If I had a kid, and I had an actual choice of schools (not "pay for these schools, and then pay for the one you choose as well") I'd probably send him or her to a uniformed school, assuming I could find one with a snappy uniform and a good rep for a reasonable price; and I would, too, because schools would be like supermarkets. They'd be all over the place in every variety you can imagine.
Whether or not uniforms are a good thing is not the issue. The issue is that if my child is forced to attend a particular school with a particular curriculum and student/staff populace, then I will not tolerate uniforms, or any other enforced choices. Uniforms? No. School lunch only? No. Mandatory extracurriculars or electives? No. Mandatory non-academic activies? No. Forced busing? No. No No no no no no no no!
Obviously, my hypothetical child would have to be home schooled, since I wouldn't send them to a parochial school, but even home-schooled children tend to do a lot better than publicly-educated children, or even privately-schooled children, and all for around 16% of the cost of public school spending per pupil. The only thing that sucks about it is that they don't get to learn amongst peers in a social environment. That's an easy fix if you're a good home-teacher. You could always persuade neighbors or friends or family to let you home-school their children along with your own.... oh wait, no you can't, because you'd need a license and a degree and all the required minutiae and licensed staff and approval from everybody under the sun. By the time you get done with that, you'd be running a private school that no one has the money to pay tuition for.
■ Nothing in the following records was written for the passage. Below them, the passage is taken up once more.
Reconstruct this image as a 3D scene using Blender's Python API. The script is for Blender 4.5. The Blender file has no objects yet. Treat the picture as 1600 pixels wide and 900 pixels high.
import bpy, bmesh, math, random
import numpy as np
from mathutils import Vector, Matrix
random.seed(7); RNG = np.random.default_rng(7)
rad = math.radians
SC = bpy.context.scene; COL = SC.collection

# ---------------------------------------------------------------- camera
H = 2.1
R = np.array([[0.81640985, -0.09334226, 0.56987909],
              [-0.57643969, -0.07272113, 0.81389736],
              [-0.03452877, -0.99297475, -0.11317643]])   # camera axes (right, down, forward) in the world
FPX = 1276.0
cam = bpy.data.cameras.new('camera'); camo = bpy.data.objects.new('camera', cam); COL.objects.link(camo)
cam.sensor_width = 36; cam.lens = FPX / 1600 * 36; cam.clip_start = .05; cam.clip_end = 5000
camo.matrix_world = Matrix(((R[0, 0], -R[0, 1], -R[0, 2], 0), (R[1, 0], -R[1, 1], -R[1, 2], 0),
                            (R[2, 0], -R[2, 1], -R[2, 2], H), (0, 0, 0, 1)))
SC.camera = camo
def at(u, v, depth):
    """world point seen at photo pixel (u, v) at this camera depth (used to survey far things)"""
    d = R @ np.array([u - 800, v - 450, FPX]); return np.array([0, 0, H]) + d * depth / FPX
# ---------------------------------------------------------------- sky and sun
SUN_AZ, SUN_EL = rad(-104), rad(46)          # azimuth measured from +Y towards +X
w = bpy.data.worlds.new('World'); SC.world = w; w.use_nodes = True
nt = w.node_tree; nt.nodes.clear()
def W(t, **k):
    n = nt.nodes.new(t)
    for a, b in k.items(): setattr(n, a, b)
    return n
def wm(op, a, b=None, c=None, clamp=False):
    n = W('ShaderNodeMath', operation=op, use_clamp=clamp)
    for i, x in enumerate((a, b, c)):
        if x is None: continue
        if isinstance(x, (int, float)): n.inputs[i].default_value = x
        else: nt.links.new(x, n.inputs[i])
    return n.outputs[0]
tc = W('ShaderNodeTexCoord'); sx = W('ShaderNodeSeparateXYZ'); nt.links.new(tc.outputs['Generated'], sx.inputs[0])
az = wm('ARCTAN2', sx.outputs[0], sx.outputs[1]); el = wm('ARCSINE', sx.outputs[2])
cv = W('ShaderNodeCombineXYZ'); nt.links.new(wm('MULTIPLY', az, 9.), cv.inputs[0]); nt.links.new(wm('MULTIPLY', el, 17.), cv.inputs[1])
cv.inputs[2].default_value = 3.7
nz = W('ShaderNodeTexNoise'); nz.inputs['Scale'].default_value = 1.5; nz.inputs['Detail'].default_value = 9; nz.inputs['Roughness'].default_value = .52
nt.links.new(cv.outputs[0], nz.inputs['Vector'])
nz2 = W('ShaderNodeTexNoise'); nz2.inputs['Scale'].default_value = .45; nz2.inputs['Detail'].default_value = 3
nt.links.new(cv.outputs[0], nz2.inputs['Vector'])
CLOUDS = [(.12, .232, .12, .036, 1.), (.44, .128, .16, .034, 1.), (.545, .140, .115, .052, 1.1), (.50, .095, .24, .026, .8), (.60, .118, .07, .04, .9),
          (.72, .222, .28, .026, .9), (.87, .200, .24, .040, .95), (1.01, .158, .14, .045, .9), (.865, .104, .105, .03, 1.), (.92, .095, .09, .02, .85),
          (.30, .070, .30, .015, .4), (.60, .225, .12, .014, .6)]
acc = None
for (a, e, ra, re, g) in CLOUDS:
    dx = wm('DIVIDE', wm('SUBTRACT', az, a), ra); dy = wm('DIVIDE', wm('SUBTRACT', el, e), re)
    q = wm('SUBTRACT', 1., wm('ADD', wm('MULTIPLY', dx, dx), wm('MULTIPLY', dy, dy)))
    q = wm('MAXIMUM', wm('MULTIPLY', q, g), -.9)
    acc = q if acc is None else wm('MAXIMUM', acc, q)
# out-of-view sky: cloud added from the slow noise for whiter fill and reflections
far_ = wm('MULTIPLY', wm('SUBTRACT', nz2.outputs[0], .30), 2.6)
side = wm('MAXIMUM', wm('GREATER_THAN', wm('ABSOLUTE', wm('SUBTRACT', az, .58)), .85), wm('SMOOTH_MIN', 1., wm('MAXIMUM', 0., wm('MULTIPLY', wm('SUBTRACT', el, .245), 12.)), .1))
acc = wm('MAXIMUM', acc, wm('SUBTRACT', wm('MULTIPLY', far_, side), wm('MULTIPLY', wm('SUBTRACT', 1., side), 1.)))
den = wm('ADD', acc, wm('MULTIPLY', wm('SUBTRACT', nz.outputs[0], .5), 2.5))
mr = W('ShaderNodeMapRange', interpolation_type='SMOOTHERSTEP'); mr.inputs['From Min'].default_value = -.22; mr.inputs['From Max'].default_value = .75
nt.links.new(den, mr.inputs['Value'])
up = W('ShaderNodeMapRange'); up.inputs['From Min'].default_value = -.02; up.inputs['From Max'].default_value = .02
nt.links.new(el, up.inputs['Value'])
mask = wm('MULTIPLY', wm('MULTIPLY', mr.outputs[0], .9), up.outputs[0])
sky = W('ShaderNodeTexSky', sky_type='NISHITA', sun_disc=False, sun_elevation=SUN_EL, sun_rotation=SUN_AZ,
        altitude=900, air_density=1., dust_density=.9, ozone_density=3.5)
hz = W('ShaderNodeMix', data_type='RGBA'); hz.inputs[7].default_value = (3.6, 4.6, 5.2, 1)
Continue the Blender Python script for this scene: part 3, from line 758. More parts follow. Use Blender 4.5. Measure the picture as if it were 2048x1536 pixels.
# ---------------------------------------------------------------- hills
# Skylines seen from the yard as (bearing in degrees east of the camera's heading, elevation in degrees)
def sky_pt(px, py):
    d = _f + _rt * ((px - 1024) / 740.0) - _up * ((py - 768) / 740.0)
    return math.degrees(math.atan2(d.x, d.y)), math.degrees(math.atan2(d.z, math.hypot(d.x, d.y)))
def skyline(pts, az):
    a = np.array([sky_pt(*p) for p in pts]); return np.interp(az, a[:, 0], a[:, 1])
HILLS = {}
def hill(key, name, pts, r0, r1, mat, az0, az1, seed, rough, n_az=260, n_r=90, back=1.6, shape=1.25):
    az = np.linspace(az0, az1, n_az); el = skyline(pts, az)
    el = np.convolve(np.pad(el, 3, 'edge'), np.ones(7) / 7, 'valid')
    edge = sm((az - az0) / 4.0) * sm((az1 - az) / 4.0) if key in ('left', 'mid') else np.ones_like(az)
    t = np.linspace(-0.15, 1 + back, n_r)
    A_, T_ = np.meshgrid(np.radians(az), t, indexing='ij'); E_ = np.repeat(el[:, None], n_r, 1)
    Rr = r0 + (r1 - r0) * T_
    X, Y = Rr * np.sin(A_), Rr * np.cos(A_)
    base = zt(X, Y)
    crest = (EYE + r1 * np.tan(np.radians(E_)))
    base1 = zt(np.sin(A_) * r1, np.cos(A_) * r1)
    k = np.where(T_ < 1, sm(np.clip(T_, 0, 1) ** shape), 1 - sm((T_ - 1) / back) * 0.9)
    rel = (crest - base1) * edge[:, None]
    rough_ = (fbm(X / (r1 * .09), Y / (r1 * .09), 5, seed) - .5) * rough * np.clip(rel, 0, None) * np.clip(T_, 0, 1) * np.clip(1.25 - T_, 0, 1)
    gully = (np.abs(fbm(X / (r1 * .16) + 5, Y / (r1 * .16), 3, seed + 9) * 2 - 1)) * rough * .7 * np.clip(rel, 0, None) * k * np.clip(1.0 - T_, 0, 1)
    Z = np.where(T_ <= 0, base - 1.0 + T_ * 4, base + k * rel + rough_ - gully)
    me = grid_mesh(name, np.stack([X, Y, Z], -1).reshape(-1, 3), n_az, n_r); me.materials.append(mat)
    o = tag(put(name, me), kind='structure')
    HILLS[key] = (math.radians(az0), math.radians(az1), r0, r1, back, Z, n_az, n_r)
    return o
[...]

The public school system has been consolidating its grip on education and taxpayer dollars for decades now, and it has only ever gotten worse. Who here assumes that uniforms will magically change that?
This is the straw that fixed the camel's back? This is the level of control needed? The one that has been missing all these years? <"wanking" motion>:roll:
They
always say that if only they had this or that the system would work, and it never does. Not in public schooling, not in public housing, not in public healthcare, not in public anything. Even in the GD
military nothing ever seems to work and it costs bazillions!
<sigh> I better stop myself now, before this turns into another Great Wall of English, but I encourage everyone to look at the bigger picture, here. Uniforms will not fix anything, and incidents like this PC flag rage will only happen more often as time goes on. That's what happens when you try to cram all the squares and triangles and octagons and whatnot into the hole made for the circle.